TASK TO COMPLETE: Return the material word for word. Do not include the pictures.

————————

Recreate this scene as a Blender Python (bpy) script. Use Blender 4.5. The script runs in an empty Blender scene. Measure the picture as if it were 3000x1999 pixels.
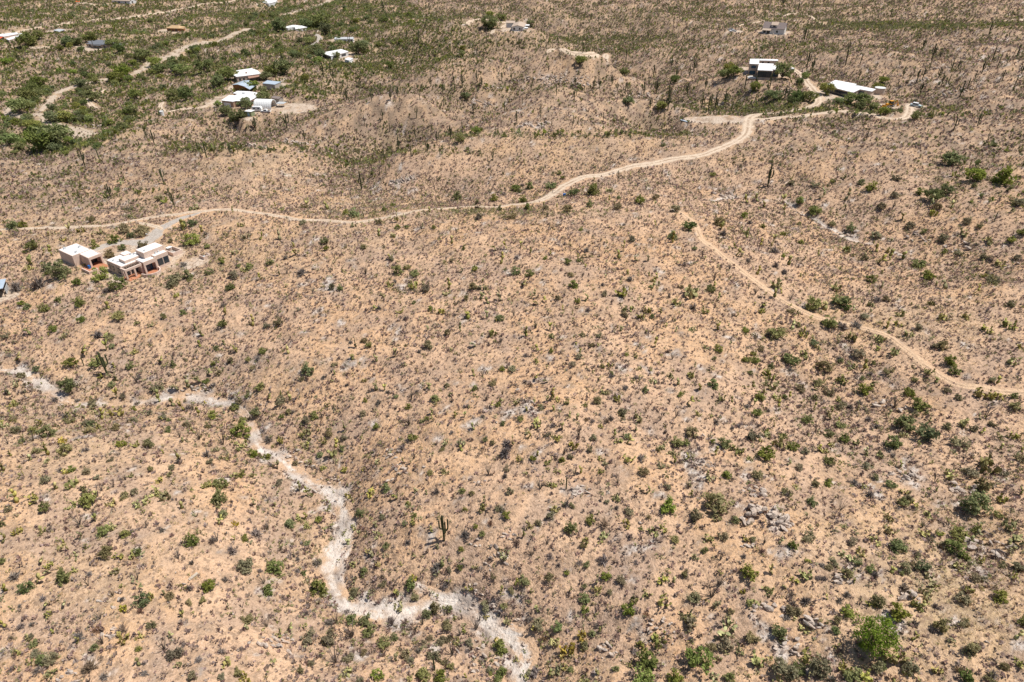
import bpy, math, random
import numpy as np

# ------------------------------------------------------------------ camera, sky, sun, exposure
SC = bpy.context.scene
COL = SC.collection
CAM_H, PITCH, FOC = 90.0, math.radians(33.0), 2000.0      # drone height, tilt below the horizon, focal length in photo pixels
cam_data = bpy.data.cameras.new('camera')
cam_data.sensor_width = 36.0
cam_data.lens = 24.0
cam_data.clip_start = 1.0
cam_data.clip_end = 20000.0
cam = bpy.data.objects.new('camera', cam_data)
COL.objects.link(cam)
cam.location = (0, 0, CAM_H)
cam.rotation_euler = (math.radians(90) - PITCH, 0, 0)
SC.camera = cam

SUN_EL, SUN_AZ = math.radians(64.0), math.radians(82.0)    # azimuth clockwise from +Y
world = bpy.data.worlds.new('World')
SC.world = world
world.use_nodes = True
wn = world.node_tree
bg = wn.nodes['Background']
sky = wn.nodes.new('ShaderNodeTexSky')
sky.sky_type = 'NISHITA'
sky.sun_disc = False
sky.sun_elevation = SUN_EL
sky.sun_rotation = SUN_AZ
wn.links.new(sky.outputs['Color'], bg.inputs['Color'])
bg.inputs['Strength'].default_value = 0.08
sun_data = bpy.data.lights.new('sun', 'SUN')
sun_data.energy = 5.0
sun_data.angle = math.radians(0.53)
sun_data.color = (1.0, 0.955, 0.89)
sun = bpy.data.objects.new('sun', sun_data)
COL.objects.link(sun)
sun.rotation_euler = (math.radians(90) - SUN_EL, 0, -SUN_AZ + math.pi)
sun.location = (300, 100, 500)
vs = SC.view_settings
vs.view_transform = 'Standard'
vs.look = 'None'
vs.exposure = 0.12
vs.gamma = 1.0
vs.use_curve_mapping = False
SC.cycles.max_bounces = 5
SC.cycles.transparent_max_bounces = 6

# ------------------------------------------------------------------ helpers
rng = np.random.default_rng(7)
random.seed(11)
CP, SP = math.cos(PITCH), math.sin(PITCH)

def ray(px, py):
    px = np.asarray(px, float); py = np.asarray(py, float)
    u = px - 1500.0; v = -(py - 999.5)
    return u, FOC * CP + v * SP, -FOC * SP + v * CP

def on_plane(px, py, z):
    dx, dy, dz = ray(px, py)
    t = (z - CAM_H) / dz
    return dx * t, dy * t

def project(x, y, z):
    rz = np.asarray(z) - CAM_H
    dep = y * CP - rz * SP
    dep = np.where(np.abs(dep) < 1e-3, 1e-3, dep)
    return 1500.0 + FOC * x / dep, 999.5 - FOC * (y * SP + rz * CP) / dep, dep

_perm = np.random.default_rng(3).permutation(512)
_perm = np.concatenate([_perm, _perm, _perm])
_ga = np.random.default_rng(5).uniform(0, 2 * np.pi, 512)
def gnoise(x, y, off=0):
    xi = np.floor(x).astype(np.int64); yi = np.floor(y).astype(np.int64)
    xf = x - xi; yf = y - yi
    def g(ix, iy, dx, dy):
        h = _perm[(_perm[(ix + off) & 511] + iy) & 511] & 511
        a = _ga[h]
        return np.cos(a) * dx + np.sin(a) * dy
    u = xf * xf * xf * (xf * (xf * 6 - 15) + 10); v = yf * yf * yf * (yf * (yf * 6 - 15) + 10)
    a = g(xi, yi, xf, yf); b = g(xi + 1, yi, xf - 1, yf)
    c = g(xi, yi + 1, xf, yf - 1); d = g(xi + 1, yi + 1, xf - 1, yf - 1)
    return (a + (b - a) * u) * (1 - v) + (c + (d - c) * u) * v
def fbm(x, y, scale, octv=4, off=0, rough=0.5):
    s = 0; a = 1.0; f = 1.0 / scale
    for k in range(octv):
        s = s + a * gnoise(x * f, y * f, off + 17 * k); a *= rough; f *= 2.03
    return s
def smooth(e0, e1, x):
    t = np.clip((x - e0) / (e1 - e0), 0, 1)
    return t * t * (3 - 2 * t)

def in_poly(px, py, poly):
    ins = np.zeros(np.shape(px), bool)
    n = len(poly)
    for i in range(n):
        x1, y1 = poly[i]; x2, y2 = poly[(i + 1) % n]
        c = ((y1 > py) != (y2 > py)) & (px < (x2 - x1) * (py - y1) / (y2 - y1 + 1e-9) + x1)
        ins ^= c
    return ins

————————

EXPECTED OUTPUT:
Recreate this scene as a Blender Python (bpy) script. Use Blender 4.5. The script runs in an empty Blender scene. Measure the picture as if it were 3000x1999 pixels.
import bpy, math, random
import numpy as np

# ------------------------------------------------------------------ camera, sky, sun, exposure
SC = bpy.context.scene
COL = SC.collection
CAM_H, PITCH, FOC = 90.0, math.radians(33.0), 2000.0      # drone height, tilt below the horizon, focal length in photo pixels
cam_data = bpy.data.cameras.new('camera')
cam_data.sensor_width = 36.0
cam_data.lens = 24.0
cam_data.clip_start = 1.0
cam_data.clip_end = 20000.0
cam = bpy.data.objects.new('camera', cam_data)
COL.objects.link(cam)
cam.location = (0, 0, CAM_H)
cam.rotation_euler = (math.radians(90) - PITCH, 0, 0)
SC.camera = cam

SUN_EL, SUN_AZ = math.radians(64.0), math.radians(82.0)    # azimuth clockwise from +Y
world = bpy.data.worlds.new('World')
SC.world = world
world.use_nodes = True
wn = world.node_tree
bg = wn.nodes['Background']
sky = wn.nodes.new('ShaderNodeTexSky')
sky.sky_type = 'NISHITA'
sky.sun_disc = False
sky.sun_elevation = SUN_EL
sky.sun_rotation = SUN_AZ
wn.links.new(sky.outputs['Color'], bg.inputs['Color'])
bg.inputs['Strength'].default_value = 0.08
sun_data = bpy.data.lights.new('sun', 'SUN')
sun_data.energy = 5.0
sun_data.angle = math.radians(0.53)
sun_data.color = (1.0, 0.955, 0.89)
sun = bpy.data.objects.new('sun', sun_data)
COL.objects.link(sun)
sun.rotation_euler = (math.radians(90) - SUN_EL, 0, -SUN_AZ + math.pi)
sun.location = (300, 100, 500)
vs = SC.view_settings
vs.view_transform = 'Standard'
vs.look = 'None'
vs.exposure = 0.12
vs.gamma = 1.0
vs.use_curve_mapping = False
SC.cycles.max_bounces = 5
SC.cycles.transparent_max_bounces = 6

# ------------------------------------------------------------------ helpers
rng = np.random.default_rng(7)
random.seed(11)
CP, SP = math.cos(PITCH), math.sin(PITCH)

def ray(px, py):
    px = np.asarray(px, float); py = np.asarray(py, float)
    u = px - 1500.0; v = -(py - 999.5)
    return u, FOC * CP + v * SP, -FOC * SP + v * CP

def on_plane(px, py, z):
    dx, dy, dz = ray(px, py)
    t = (z - CAM_H) / dz
    return dx * t, dy * t

def project(x, y, z):
    rz = np.asarray(z) - CAM_H
    dep = y * CP - rz * SP
    dep = np.where(np.abs(dep) < 1e-3, 1e-3, dep)
    return 1500.0 + FOC * x / dep, 999.5 - FOC * (y * SP + rz * CP) / dep, dep

_perm = np.random.default_rng(3).permutation(512)
_perm = np.concatenate([_perm, _perm, _perm])
_ga = np.random.default_rng(5).uniform(0, 2 * np.pi, 512)
def gnoise(x, y, off=0):
    xi = np.floor(x).astype(np.int64); yi = np.floor(y).astype(np.int64)
    xf = x - xi; yf = y - yi
    def g(ix, iy, dx, dy):
        h = _perm[(_perm[(ix + off) & 511] + iy) & 511] & 511
        a = _ga[h]
        return np.cos(a) * dx + np.sin(a) * dy
    u = xf * xf * xf * (xf * (xf * 6 - 15) + 10); v = yf * yf * yf * (yf * (yf * 6 - 15) + 10)
    a = g(xi, yi, xf, yf); b = g(xi + 1, yi, xf - 1, yf)
    c = g(xi, yi + 1, xf, yf - 1); d = g(xi + 1, yi + 1, xf - 1, yf - 1)
    return (a + (b - a) * u) * (1 - v) + (c + (d - c) * u) * v
def fbm(x, y, scale, octv=4, off=0, rough=0.5):
    s = 0; a = 1.0; f = 1.0 / scale
    for k in range(octv):
        s = s + a * gnoise(x * f, y * f, off + 17 * k); a *= rough; f *= 2.03
    return s
def smooth(e0, e1, x):
    t = np.clip((x - e0) / (e1 - e0), 0, 1)
    return t * t * (3 - 2 * t)

def in_poly(px, py, poly):
    ins = np.zeros(np.shape(px), bool)
    n = len(poly)
    for i in range(n):
        x1, y1 = poly[i]; x2, y2 = poly[(i + 1) % n]
        c = ((y1 > py) != (y2 > py)) & (px < (x2 - x1) * (py - y1) / (y2 - y1 + 1e-9) + x1)
        ins ^= c
    return ins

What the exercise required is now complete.